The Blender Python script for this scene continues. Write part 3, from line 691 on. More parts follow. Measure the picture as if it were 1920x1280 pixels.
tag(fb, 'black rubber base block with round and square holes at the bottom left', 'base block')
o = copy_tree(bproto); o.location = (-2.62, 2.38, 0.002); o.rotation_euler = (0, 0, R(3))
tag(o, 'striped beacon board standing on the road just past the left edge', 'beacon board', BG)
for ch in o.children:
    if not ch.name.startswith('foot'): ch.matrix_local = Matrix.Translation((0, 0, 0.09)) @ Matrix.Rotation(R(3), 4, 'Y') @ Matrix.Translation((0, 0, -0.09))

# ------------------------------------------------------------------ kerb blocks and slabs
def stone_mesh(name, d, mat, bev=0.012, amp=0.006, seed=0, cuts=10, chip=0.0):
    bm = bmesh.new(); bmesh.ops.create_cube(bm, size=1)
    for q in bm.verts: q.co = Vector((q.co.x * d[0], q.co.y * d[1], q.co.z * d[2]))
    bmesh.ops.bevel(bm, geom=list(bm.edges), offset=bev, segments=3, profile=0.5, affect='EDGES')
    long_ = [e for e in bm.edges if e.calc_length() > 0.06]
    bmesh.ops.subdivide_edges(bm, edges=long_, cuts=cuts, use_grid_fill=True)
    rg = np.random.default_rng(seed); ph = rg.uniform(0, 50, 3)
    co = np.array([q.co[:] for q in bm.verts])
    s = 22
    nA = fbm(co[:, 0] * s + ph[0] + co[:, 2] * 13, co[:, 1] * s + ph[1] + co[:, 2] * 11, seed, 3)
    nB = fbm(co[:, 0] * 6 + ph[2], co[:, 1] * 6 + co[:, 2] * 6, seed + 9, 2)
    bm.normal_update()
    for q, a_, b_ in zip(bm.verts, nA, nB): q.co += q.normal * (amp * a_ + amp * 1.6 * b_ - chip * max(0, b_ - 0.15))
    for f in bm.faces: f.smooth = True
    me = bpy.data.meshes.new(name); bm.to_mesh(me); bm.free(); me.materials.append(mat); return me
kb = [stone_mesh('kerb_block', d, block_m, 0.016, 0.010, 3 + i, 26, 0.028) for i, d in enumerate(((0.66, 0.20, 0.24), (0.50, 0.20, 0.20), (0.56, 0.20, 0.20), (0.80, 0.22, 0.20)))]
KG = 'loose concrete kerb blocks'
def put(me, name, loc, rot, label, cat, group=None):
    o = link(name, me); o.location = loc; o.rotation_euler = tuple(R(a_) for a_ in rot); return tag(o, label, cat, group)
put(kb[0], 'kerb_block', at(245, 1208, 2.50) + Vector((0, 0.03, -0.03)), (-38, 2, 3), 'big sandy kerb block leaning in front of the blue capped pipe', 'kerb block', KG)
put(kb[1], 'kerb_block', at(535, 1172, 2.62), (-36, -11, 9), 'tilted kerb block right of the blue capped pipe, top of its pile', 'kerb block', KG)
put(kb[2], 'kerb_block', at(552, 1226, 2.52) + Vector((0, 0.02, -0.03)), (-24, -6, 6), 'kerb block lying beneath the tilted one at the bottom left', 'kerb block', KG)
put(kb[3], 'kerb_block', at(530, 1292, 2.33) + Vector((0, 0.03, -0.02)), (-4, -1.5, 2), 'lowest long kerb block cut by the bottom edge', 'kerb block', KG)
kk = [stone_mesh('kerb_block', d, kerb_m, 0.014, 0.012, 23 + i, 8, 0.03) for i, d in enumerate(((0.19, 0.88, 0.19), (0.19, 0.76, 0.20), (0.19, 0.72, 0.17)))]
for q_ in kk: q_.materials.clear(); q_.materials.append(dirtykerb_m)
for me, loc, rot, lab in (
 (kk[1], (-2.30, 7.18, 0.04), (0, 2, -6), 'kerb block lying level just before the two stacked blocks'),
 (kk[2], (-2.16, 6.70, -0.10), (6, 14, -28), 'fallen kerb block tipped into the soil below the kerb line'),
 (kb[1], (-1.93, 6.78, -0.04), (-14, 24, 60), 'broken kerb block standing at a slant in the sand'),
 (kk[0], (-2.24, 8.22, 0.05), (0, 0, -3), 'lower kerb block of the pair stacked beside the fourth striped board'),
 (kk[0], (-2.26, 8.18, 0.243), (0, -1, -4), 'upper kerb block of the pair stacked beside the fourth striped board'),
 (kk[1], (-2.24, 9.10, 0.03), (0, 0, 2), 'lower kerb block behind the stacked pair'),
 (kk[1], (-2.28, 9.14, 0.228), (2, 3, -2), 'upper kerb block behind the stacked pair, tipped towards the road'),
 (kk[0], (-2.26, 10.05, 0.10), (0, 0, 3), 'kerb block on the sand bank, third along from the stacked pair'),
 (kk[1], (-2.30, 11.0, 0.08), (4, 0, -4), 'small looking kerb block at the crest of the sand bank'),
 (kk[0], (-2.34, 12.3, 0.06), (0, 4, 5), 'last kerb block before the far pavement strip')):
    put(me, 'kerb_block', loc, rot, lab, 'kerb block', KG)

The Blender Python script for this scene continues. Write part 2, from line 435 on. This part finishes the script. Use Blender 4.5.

====

=== The problem ===
Your output should consist solely of the lines from the beginning of the entries through the line containing "if not ch.name.startswith('foot'): ch.matrix_local", reproduced exactly.

=== Result of this exercise ===
The Blender Python script for this scene continues. Write part 3, from line 691 on. More parts follow. Measure the picture as if it were 1920x1280 pixels.
tag(fb, 'black rubber base block with round and square holes at the bottom left', 'base block')
o = copy_tree(bproto); o.location = (-2.62, 2.38, 0.002); o.rotation_euler = (0, 0, R(3))
tag(o, 'striped beacon board standing on the road just past the left edge', 'beacon board', BG)
for ch in o.children:
    if not ch.name.startswith('foot'): ch.matrix_local = Matrix.Translation((0, 0, 0.09)) @ Matrix.Rotation(R(3), 4, 'Y') @ Matrix.Translation((0, 0, -0.09))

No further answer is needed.